At over seven years old the oak is now very well integrated, and though its influence is felt it does not stick out or jarr at all.  It’s big, round and powerful, but also elegant.

Badia a Coltibuono Chianti Classico 2013 (€26.95, Searsons (online & Monkstown), Nolans Butchers (Kilcullen))

Badia

Badia a Coltibuono – literally translated as “Abbey of the Good Harvest” – has existed for a millennium, with the monks gradually expanding their landholdings, until significant change arrived under Napoleonic secularisation in 1810.  This Chianti Classico is made from 90% Sangiovese and 10% Canaiolo (which softens the edges).  Wild yeast are used for fermentation and it then spends a year in cask before bottling.  Chianti’s signature notes are all present – sweet / sour red and black cherries, tobacco (highlighted by the tannins) and vanilla from the oak.

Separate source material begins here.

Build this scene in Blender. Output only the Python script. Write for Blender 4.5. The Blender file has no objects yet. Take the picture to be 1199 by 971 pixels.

Badia a Coltibuono Chianti Classico Riserva 2009 (€39.50, Searsons (online & Monkstown)

2016-02-23 13.43.47

This was one of the highlights of the tasting for me.  It has a noticeable family resemblance to the standard Chianti Classico above, but more depth of flavour and even smoother. The wine is made from the best selection of grapes, then the best barrels spend a further 12 months ageing on top of the standard bottling’s 12.  A serious wine which is seriously drinkable!

Badia a Coltibuono Sangioveto di Toscana 2011 (€58.95, Searsons (online & Monkstown))

Sangioveto is the old local name for the Sangiovese grape, a nod to tradition for Badia a Coltibuono’s top red.  Only made in the best vintages, with extra ripe fruit and maturation in French oak barrels, it is arguably Super Tuscan in style, even though it is a varietal Sangiovese – this is also hinted at by the IGT Toscana classification.  Some might decry the break from tradition, but then Chianti used to contain 15% Malvasia Blanca!

This is a powerful but soft wine, lots of black fruit supported by soft tannins and 15% alcohol.  Lovely to drink now, especially if decanted, but it would be worth stashing a few of these away for 2020.